→ Problem:
Reproduce the opening lines of the records exactly, up to and including the line in which "M['oak'], M['darkbark'], 100" occurs.

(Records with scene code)
_ _ _

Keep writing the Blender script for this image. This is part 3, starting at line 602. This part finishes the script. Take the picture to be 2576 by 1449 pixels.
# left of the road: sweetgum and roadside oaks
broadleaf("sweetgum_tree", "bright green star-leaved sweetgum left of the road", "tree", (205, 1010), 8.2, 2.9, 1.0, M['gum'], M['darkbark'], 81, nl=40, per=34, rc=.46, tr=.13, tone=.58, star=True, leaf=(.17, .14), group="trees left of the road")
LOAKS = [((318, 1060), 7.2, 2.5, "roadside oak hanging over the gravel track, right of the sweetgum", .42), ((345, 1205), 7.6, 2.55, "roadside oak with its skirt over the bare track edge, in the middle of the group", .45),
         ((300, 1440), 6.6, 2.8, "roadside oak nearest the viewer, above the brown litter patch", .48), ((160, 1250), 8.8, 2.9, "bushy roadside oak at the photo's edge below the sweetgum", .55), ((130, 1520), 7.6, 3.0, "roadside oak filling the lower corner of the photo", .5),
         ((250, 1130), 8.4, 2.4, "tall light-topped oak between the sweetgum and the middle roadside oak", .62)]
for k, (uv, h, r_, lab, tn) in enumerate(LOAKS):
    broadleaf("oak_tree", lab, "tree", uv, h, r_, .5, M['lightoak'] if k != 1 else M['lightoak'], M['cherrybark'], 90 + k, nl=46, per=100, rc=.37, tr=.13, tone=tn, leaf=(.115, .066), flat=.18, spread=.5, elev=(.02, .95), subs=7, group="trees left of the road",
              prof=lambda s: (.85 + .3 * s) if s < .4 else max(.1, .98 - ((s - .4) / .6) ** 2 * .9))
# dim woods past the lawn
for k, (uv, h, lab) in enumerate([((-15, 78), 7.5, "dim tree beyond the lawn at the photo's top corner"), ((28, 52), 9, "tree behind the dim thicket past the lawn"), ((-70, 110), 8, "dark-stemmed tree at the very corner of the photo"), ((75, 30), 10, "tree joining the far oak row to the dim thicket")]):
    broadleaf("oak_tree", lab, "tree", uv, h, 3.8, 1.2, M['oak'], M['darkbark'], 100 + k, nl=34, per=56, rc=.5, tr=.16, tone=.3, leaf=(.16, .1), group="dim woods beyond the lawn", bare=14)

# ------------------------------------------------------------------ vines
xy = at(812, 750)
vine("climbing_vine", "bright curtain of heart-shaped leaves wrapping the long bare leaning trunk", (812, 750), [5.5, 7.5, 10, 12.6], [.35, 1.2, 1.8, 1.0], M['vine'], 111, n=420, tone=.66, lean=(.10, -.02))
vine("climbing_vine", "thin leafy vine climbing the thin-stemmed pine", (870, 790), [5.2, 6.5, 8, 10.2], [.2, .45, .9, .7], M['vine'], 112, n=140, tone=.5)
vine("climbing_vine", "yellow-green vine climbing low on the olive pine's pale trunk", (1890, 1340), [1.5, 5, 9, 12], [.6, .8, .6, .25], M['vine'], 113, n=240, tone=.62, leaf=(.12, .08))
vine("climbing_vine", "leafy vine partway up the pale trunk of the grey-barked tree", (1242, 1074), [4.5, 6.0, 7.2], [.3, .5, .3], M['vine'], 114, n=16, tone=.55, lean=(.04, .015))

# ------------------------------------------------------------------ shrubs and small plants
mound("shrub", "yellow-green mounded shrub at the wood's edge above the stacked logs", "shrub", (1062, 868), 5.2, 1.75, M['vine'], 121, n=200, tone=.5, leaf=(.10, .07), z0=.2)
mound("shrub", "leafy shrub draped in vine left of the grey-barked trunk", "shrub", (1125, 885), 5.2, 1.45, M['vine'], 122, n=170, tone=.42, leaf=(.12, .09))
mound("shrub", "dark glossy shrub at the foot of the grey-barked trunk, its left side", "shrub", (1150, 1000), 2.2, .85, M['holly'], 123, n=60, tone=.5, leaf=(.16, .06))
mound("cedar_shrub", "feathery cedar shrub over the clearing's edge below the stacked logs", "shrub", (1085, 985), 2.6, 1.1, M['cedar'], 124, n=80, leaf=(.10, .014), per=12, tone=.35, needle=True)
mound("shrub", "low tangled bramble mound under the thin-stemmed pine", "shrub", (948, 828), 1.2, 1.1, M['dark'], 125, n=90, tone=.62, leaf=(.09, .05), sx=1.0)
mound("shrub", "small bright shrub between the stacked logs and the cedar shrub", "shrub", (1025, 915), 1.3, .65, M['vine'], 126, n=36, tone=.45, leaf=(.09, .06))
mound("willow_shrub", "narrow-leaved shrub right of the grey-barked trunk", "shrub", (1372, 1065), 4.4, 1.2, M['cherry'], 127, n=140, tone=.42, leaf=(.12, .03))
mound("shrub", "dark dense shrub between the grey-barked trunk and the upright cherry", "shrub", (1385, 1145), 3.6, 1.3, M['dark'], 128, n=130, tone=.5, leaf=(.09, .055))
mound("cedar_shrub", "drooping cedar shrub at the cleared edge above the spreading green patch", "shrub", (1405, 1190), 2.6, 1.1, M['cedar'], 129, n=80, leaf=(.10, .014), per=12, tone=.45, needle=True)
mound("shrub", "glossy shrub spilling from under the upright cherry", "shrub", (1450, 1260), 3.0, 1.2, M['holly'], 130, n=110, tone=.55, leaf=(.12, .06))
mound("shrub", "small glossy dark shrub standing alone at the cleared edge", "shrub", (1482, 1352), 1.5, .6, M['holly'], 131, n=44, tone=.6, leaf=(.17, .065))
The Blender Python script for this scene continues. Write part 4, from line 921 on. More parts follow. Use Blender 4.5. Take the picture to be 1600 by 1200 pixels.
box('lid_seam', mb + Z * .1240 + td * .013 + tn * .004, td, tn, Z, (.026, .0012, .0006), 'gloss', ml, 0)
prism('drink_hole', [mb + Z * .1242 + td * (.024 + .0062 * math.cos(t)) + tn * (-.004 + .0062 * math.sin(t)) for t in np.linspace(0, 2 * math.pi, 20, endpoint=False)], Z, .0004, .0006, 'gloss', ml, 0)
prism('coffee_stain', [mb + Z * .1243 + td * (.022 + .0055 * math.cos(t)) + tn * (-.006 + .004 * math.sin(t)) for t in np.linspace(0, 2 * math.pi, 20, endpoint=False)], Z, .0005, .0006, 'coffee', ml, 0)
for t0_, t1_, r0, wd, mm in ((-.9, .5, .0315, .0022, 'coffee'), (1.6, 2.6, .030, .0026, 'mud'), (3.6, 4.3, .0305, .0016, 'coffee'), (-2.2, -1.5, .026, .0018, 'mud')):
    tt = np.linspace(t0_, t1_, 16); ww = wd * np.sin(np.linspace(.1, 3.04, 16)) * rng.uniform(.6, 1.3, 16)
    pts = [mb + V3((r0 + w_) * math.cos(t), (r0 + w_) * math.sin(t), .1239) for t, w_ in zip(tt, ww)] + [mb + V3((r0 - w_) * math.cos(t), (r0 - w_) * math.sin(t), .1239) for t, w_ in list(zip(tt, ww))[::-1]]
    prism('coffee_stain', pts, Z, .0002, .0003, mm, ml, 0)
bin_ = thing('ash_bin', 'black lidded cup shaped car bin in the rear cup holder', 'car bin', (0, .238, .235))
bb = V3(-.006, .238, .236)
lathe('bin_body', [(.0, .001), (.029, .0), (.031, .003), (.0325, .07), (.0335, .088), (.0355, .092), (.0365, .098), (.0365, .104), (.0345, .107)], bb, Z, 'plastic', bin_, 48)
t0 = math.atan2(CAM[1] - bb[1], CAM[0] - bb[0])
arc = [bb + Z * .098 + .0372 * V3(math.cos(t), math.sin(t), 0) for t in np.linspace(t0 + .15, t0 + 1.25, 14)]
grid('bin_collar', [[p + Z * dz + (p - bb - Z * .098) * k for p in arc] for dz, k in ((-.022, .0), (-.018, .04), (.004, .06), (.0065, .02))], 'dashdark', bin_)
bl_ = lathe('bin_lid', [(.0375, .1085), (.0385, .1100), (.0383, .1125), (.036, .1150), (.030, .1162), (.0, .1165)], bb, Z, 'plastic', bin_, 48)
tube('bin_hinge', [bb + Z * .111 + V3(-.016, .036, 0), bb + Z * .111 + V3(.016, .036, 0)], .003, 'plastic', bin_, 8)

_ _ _

→ Solution for this problem:
Keep writing the Blender script for this image. This is part 3, starting at line 602. This part finishes the script. Take the picture to be 2576 by 1449 pixels.
# left of the road: sweetgum and roadside oaks
broadleaf("sweetgum_tree", "bright green star-leaved sweetgum left of the road", "tree", (205, 1010), 8.2, 2.9, 1.0, M['gum'], M['darkbark'], 81, nl=40, per=34, rc=.46, tr=.13, tone=.58, star=True, leaf=(.17, .14), group="trees left of the road")
LOAKS = [((318, 1060), 7.2, 2.5, "roadside oak hanging over the gravel track, right of the sweetgum", .42), ((345, 1205), 7.6, 2.55, "roadside oak with its skirt over the bare track edge, in the middle of the group", .45),
         ((300, 1440), 6.6, 2.8, "roadside oak nearest the viewer, above the brown litter patch", .48), ((160, 1250), 8.8, 2.9, "bushy roadside oak at the photo's edge below the sweetgum", .55), ((130, 1520), 7.6, 3.0, "roadside oak filling the lower corner of the photo", .5),
         ((250, 1130), 8.4, 2.4, "tall light-topped oak between the sweetgum and the middle roadside oak", .62)]
for k, (uv, h, r_, lab, tn) in enumerate(LOAKS):
    broadleaf("oak_tree", lab, "tree", uv, h, r_, .5, M['lightoak'] if k != 1 else M['lightoak'], M['cherrybark'], 90 + k, nl=46, per=100, rc=.37, tr=.13, tone=tn, leaf=(.115, .066), flat=.18, spread=.5, elev=(.02, .95), subs=7, group="trees left of the road",
              prof=lambda s: (.85 + .3 * s) if s < .4 else max(.1, .98 - ((s - .4) / .6) ** 2 * .9))
# dim woods past the lawn
for k, (uv, h, lab) in enumerate([((-15, 78), 7.5, "dim tree beyond the lawn at the photo's top corner"), ((28, 52), 9, "tree behind the dim thicket past the lawn"), ((-70, 110), 8, "dark-stemmed tree at the very corner of the photo"), ((75, 30), 10, "tree joining the far oak row to the dim thicket")]):
    broadleaf("oak_tree", lab, "tree", uv, h, 3.8, 1.2, M['oak'], M['darkbark'], 100 + k, nl=34, per=56, rc=.5, tr=.16, tone=.3, leaf=(.16, .1), group="dim woods beyond the lawn", bare=14)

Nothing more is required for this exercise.